Luiz Paulo Segond: “Hoje temos 13 pontos de alimentação dentro da Gávea. Restaurantes, quiosques. Fomos vendo o que o sócio queria. Hoje a gente tem orgulho de dizer que a Gávea é estabilizada nessa parte. Ainda temos coisas a fazer. Parte de esgoto. Mas não depende só de nós. O Leblon cresceu muito, ganhou muitos prédios e ninguém fez esgoto. Estamos pensando em fazer muito mais.
A transformação
O Flamengo era um clube meramente esportivo. Hoje é esportivo e social. Isso é muito importante. Hoje passam por dia em torno de 2500 pessoas pelo clube. É uma cidade. As nossas piscinas comportam 3 milhões e 800 mil litros de água. Seria simples se não precisassem ser todas aquecidas. Temos que ter as piscinas olímpicas a 27°C e a social a 29°C. Se você for andar debaixo dessa piscina, é uma cidade.
Getúlio: “É importante ressaltar que todo esse trabalho em equipe tem total apoio do presidente Landim. Deu liberdade para que tudo fosse feito”.
Segond: “Como ele é um homem técnico, ele tem uma visão técnica, da necessidade da manutenção para que isso tudo possa acontecer”.

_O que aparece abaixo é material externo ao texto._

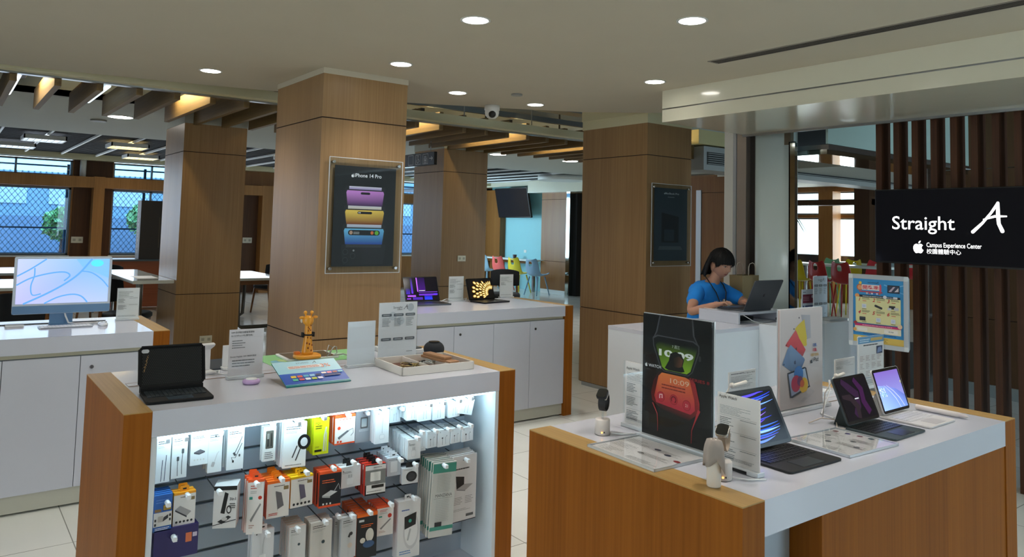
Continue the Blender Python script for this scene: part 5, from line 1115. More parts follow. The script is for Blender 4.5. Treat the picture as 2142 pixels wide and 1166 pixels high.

Getúlio: “Ele vai às inaugurações. A piscina tinha uns banheiros muito antigos. Inauguramos os reformados e ele compareceu”.
Segond: Cerca de 70% das obras aqui são feitas pelo nosso pessoal interno. Gente que não era muito aproveitada. Construímos oficinas, marcenarias, etc. tudo aqui dentro. Com isso reduzimos muito o nosso custo.
Tem um livro chamado teoria da Janela Quebrada. Gerou a mudança de comportamento e a tolerância zero em Nova York. É o seguinte, se quebram uma janela em uma cidade e você não conserta logo, você estimula a quebrar outra. As pessoas vão achar que você não se importa. Então aqui hoje em dia qualquer coisa que aconteça é imediatamente reparado. É uma mudança social.
Você pode andar pelo clube todo e dificilmente verá um papel no chão. Temos equipes que ficam limpando. Clube limpo não é o que mais se limpa. É o que menos se suja. Durante esse período convencemos o sócio e o funcionário a participar dessa mudança.
Tudo isso é feito porque temos o apoio do Getúlio e do presidente Landim.
E tem mais. A arquibancada do campo está sendo reformada. Em uma área abandonada fizemos um parquinho aquático. Nos fins de semana circulam 500 crianças pelo parquinho. Ninguém vai à Disney todo ano para ver a mesma coisa. Então estamos sempre criando novidades. É uma mudança conceitual. Quero trazer de volta o associado e isso está acontecendo.
Há muitos sócios novos. Isso é maravilhoso. Pais estão trazendo os filhos e avôs, os netos.
Além do parquinho há o tênis, com banheiros novos, administração nova.
Agora estamos indo pro outro lado do clube. Vamos inaugurar a Boca Maldita. Vamos recuperar o Bar do Baiano. Obra começa semana que vem.
Antes de conseguir novos sócios, temos que aprender como não perder o que já temos. Isso acontece se vc apresentar uma qualidade de serviços. O sócio é o nosso cliente. Nosso chefe”.